▶ YOUR GOAL:
Your task is to copy every record exactly.

▶ PROVIDED RECORDS:
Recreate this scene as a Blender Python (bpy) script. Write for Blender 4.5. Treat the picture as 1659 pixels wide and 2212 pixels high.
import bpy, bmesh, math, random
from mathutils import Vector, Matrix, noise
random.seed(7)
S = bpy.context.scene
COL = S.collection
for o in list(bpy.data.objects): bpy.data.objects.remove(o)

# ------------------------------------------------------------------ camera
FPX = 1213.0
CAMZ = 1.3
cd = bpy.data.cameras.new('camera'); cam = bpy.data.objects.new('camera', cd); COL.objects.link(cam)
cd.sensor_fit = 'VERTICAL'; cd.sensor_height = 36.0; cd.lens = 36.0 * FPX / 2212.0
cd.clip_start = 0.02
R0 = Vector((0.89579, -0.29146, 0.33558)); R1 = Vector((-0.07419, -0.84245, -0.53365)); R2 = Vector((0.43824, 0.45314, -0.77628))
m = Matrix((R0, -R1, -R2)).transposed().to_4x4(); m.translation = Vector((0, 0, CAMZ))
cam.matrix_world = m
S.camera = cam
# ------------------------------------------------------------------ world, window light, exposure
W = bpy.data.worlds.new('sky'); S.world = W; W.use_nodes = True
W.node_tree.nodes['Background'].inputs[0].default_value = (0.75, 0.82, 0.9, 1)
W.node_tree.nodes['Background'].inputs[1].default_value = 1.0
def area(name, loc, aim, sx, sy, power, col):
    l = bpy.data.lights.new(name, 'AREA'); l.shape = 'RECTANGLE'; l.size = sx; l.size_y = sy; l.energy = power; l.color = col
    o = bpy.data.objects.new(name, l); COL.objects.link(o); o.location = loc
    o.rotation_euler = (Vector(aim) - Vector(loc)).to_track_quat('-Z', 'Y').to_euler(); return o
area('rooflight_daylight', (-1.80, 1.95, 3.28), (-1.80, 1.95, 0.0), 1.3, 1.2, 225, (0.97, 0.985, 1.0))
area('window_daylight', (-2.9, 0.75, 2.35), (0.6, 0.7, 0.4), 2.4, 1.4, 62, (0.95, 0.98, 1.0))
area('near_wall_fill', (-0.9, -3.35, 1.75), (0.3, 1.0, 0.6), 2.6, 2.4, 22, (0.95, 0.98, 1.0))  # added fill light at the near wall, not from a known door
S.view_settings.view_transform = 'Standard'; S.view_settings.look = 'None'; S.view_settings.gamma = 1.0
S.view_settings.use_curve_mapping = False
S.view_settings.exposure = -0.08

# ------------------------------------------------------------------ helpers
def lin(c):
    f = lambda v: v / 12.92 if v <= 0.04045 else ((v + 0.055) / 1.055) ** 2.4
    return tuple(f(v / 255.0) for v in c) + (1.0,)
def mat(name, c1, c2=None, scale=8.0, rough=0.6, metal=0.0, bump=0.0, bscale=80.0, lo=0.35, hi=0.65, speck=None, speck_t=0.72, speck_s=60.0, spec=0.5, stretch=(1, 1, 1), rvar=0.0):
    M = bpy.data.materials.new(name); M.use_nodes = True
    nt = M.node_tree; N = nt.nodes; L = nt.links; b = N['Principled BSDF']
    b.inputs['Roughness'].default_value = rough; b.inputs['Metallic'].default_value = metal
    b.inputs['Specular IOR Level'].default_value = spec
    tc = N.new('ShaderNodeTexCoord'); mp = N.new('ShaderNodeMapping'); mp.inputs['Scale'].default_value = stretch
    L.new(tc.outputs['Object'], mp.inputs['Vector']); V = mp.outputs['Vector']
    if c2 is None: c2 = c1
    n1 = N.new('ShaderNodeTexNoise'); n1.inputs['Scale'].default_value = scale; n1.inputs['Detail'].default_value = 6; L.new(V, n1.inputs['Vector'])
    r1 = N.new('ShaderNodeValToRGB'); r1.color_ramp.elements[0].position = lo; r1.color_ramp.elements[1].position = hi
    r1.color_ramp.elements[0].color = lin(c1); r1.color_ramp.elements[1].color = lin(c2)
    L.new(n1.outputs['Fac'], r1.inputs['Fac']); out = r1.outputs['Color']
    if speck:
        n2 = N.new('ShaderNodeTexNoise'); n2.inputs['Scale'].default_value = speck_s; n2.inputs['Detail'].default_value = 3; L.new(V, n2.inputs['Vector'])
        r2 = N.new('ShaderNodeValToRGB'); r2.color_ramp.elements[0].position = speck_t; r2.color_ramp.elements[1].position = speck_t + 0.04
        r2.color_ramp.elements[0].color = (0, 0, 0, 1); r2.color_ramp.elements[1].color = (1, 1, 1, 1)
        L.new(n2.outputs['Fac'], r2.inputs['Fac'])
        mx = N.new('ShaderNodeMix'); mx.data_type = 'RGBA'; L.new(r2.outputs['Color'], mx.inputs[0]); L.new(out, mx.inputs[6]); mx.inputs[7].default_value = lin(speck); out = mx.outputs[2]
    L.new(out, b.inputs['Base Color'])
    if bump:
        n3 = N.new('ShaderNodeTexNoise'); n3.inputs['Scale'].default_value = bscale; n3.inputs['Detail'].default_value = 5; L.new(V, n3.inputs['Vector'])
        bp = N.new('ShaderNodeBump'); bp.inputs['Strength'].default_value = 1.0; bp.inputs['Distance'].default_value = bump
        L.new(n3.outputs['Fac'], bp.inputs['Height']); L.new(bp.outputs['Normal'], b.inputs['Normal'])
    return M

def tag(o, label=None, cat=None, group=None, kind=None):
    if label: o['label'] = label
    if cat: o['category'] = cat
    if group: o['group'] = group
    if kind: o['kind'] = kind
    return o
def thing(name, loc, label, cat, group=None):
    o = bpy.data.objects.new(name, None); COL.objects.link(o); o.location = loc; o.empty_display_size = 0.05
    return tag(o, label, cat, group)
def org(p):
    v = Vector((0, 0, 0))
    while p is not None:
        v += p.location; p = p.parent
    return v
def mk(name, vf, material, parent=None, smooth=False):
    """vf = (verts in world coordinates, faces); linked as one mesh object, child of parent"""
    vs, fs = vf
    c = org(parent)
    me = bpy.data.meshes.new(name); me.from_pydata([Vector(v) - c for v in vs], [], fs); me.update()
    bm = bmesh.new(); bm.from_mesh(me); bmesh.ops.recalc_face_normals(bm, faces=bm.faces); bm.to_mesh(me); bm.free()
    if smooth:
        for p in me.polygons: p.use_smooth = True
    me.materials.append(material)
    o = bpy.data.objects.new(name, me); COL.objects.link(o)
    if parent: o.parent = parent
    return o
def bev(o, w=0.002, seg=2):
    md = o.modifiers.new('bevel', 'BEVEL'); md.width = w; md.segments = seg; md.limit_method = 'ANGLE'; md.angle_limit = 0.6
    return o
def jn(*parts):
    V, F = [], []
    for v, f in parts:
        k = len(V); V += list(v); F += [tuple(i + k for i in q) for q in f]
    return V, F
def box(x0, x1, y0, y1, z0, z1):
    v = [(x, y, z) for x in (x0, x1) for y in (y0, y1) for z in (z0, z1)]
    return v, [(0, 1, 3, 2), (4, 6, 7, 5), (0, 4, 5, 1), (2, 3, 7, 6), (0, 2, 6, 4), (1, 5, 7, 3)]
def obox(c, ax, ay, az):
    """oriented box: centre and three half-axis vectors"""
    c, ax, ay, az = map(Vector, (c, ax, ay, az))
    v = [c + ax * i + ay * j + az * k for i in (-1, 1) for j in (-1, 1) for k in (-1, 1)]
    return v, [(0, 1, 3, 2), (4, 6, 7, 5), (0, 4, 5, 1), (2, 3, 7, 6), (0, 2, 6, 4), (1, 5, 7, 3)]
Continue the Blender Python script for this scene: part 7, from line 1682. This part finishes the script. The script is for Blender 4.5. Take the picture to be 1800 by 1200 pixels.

▶ RESULT FOR THIS TASK:
Recreate this scene as a Blender Python (bpy) script. Write for Blender 4.5. Treat the picture as 1659 pixels wide and 2212 pixels high.
import bpy, bmesh, math, random
from mathutils import Vector, Matrix, noise
random.seed(7)
S = bpy.context.scene
COL = S.collection
for o in list(bpy.data.objects): bpy.data.objects.remove(o)

# ------------------------------------------------------------------ camera
FPX = 1213.0
CAMZ = 1.3
cd = bpy.data.cameras.new('camera'); cam = bpy.data.objects.new('camera', cd); COL.objects.link(cam)
cd.sensor_fit = 'VERTICAL'; cd.sensor_height = 36.0; cd.lens = 36.0 * FPX / 2212.0
cd.clip_start = 0.02
R0 = Vector((0.89579, -0.29146, 0.33558)); R1 = Vector((-0.07419, -0.84245, -0.53365)); R2 = Vector((0.43824, 0.45314, -0.77628))
m = Matrix((R0, -R1, -R2)).transposed().to_4x4(); m.translation = Vector((0, 0, CAMZ))
cam.matrix_world = m
S.camera = cam
# ------------------------------------------------------------------ world, window light, exposure
W = bpy.data.worlds.new('sky'); S.world = W; W.use_nodes = True
W.node_tree.nodes['Background'].inputs[0].default_value = (0.75, 0.82, 0.9, 1)
W.node_tree.nodes['Background'].inputs[1].default_value = 1.0
def area(name, loc, aim, sx, sy, power, col):
    l = bpy.data.lights.new(name, 'AREA'); l.shape = 'RECTANGLE'; l.size = sx; l.size_y = sy; l.energy = power; l.color = col
    o = bpy.data.objects.new(name, l); COL.objects.link(o); o.location = loc
    o.rotation_euler = (Vector(aim) - Vector(loc)).to_track_quat('-Z', 'Y').to_euler(); return o
area('rooflight_daylight', (-1.80, 1.95, 3.28), (-1.80, 1.95, 0.0), 1.3, 1.2, 225, (0.97, 0.985, 1.0))
area('window_daylight', (-2.9, 0.75, 2.35), (0.6, 0.7, 0.4), 2.4, 1.4, 62, (0.95, 0.98, 1.0))
area('near_wall_fill', (-0.9, -3.35, 1.75), (0.3, 1.0, 0.6), 2.6, 2.4, 22, (0.95, 0.98, 1.0))  # added fill light at the near wall, not from a known door
S.view_settings.view_transform = 'Standard'; S.view_settings.look = 'None'; S.view_settings.gamma = 1.0
S.view_settings.use_curve_mapping = False
S.view_settings.exposure = -0.08

# ------------------------------------------------------------------ helpers
def lin(c):
    f = lambda v: v / 12.92 if v <= 0.04045 else ((v + 0.055) / 1.055) ** 2.4
    return tuple(f(v / 255.0) for v in c) + (1.0,)
def mat(name, c1, c2=None, scale=8.0, rough=0.6, metal=0.0, bump=0.0, bscale=80.0, lo=0.35, hi=0.65, speck=None, speck_t=0.72, speck_s=60.0, spec=0.5, stretch=(1, 1, 1), rvar=0.0):
    M = bpy.data.materials.new(name); M.use_nodes = True
    nt = M.node_tree; N = nt.nodes; L = nt.links; b = N['Principled BSDF']
    b.inputs['Roughness'].default_value = rough; b.inputs['Metallic'].default_value = metal
    b.inputs['Specular IOR Level'].default_value = spec
    tc = N.new('ShaderNodeTexCoord'); mp = N.new('ShaderNodeMapping'); mp.inputs['Scale'].default_value = stretch
    L.new(tc.outputs['Object'], mp.inputs['Vector']); V = mp.outputs['Vector']
    if c2 is None: c2 = c1
    n1 = N.new('ShaderNodeTexNoise'); n1.inputs['Scale'].default_value = scale; n1.inputs['Detail'].default_value = 6; L.new(V, n1.inputs['Vector'])
    r1 = N.new('ShaderNodeValToRGB'); r1.color_ramp.elements[0].position = lo; r1.color_ramp.elements[1].position = hi
    r1.color_ramp.elements[0].color = lin(c1); r1.color_ramp.elements[1].color = lin(c2)
    L.new(n1.outputs['Fac'], r1.inputs['Fac']); out = r1.outputs['Color']
    if speck:
        n2 = N.new('ShaderNodeTexNoise'); n2.inputs['Scale'].default_value = speck_s; n2.inputs['Detail'].default_value = 3; L.new(V, n2.inputs['Vector'])
        r2 = N.new('ShaderNodeValToRGB'); r2.color_ramp.elements[0].position = speck_t; r2.color_ramp.elements[1].position = speck_t + 0.04
        r2.color_ramp.elements[0].color = (0, 0, 0, 1); r2.color_ramp.elements[1].color = (1, 1, 1, 1)
        L.new(n2.outputs['Fac'], r2.inputs['Fac'])
        mx = N.new('ShaderNodeMix'); mx.data_type = 'RGBA'; L.new(r2.outputs['Color'], mx.inputs[0]); L.new(out, mx.inputs[6]); mx.inputs[7].default_value = lin(speck); out = mx.outputs[2]
    L.new(out, b.inputs['Base Color'])
    if bump:
        n3 = N.new('ShaderNodeTexNoise'); n3.inputs['Scale'].default_value = bscale; n3.inputs['Detail'].default_value = 5; L.new(V, n3.inputs['Vector'])
        bp = N.new('ShaderNodeBump'); bp.inputs['Strength'].default_value = 1.0; bp.inputs['Distance'].default_value = bump
        L.new(n3.outputs['Fac'], bp.inputs['Height']); L.new(bp.outputs['Normal'], b.inputs['Normal'])
    return M

def tag(o, label=None, cat=None, group=None, kind=None):
    if label: o['label'] = label
    if cat: o['category'] = cat
    if group: o['group'] = group
    if kind: o['kind'] = kind
    return o
def thing(name, loc, label, cat, group=None):
    o = bpy.data.objects.new(name, None); COL.objects.link(o); o.location = loc; o.empty_display_size = 0.05
    return tag(o, label, cat, group)
def org(p):
    v = Vector((0, 0, 0))
    while p is not None:
        v += p.location; p = p.parent
    return v
def mk(name, vf, material, parent=None, smooth=False):
    """vf = (verts in world coordinates, faces); linked as one mesh object, child of parent"""
    vs, fs = vf
    c = org(parent)
    me = bpy.data.meshes.new(name); me.from_pydata([Vector(v) - c for v in vs], [], fs); me.update()
    bm = bmesh.new(); bm.from_mesh(me); bmesh.ops.recalc_face_normals(bm, faces=bm.faces); bm.to_mesh(me); bm.free()
    if smooth:
        for p in me.polygons: p.use_smooth = True
    me.materials.append(material)
    o = bpy.data.objects.new(name, me); COL.objects.link(o)
    if parent: o.parent = parent
    return o
def bev(o, w=0.002, seg=2):
    md = o.modifiers.new('bevel', 'BEVEL'); md.width = w; md.segments = seg; md.limit_method = 'ANGLE'; md.angle_limit = 0.6
    return o
def jn(*parts):
    V, F = [], []
    for v, f in parts:
        k = len(V); V += list(v); F += [tuple(i + k for i in q) for q in f]
    return V, F
def box(x0, x1, y0, y1, z0, z1):
    v = [(x, y, z) for x in (x0, x1) for y in (y0, y1) for z in (z0, z1)]
    return v, [(0, 1, 3, 2), (4, 6, 7, 5), (0, 4, 5, 1), (2, 3, 7, 6), (0, 2, 6, 4), (1, 5, 7, 3)]
def obox(c, ax, ay, az):
    """oriented box: centre and three half-axis vectors"""
    c, ax, ay, az = map(Vector, (c, ax, ay, az))
    v = [c + ax * i + ay * j + az * k for i in (-1, 1) for j in (-1, 1) for k in (-1, 1)]
    return v, [(0, 1, 3, 2), (4, 6, 7, 5), (0, 4, 5, 1), (2, 3, 7, 6), (0, 2, 6, 4), (1, 5, 7, 3)]
Continue the Blender Python script for this scene: part 7, from line 1682. This part finishes the script. The script is for Blender 4.5. Take the picture to be 1800 by 1200 pixels.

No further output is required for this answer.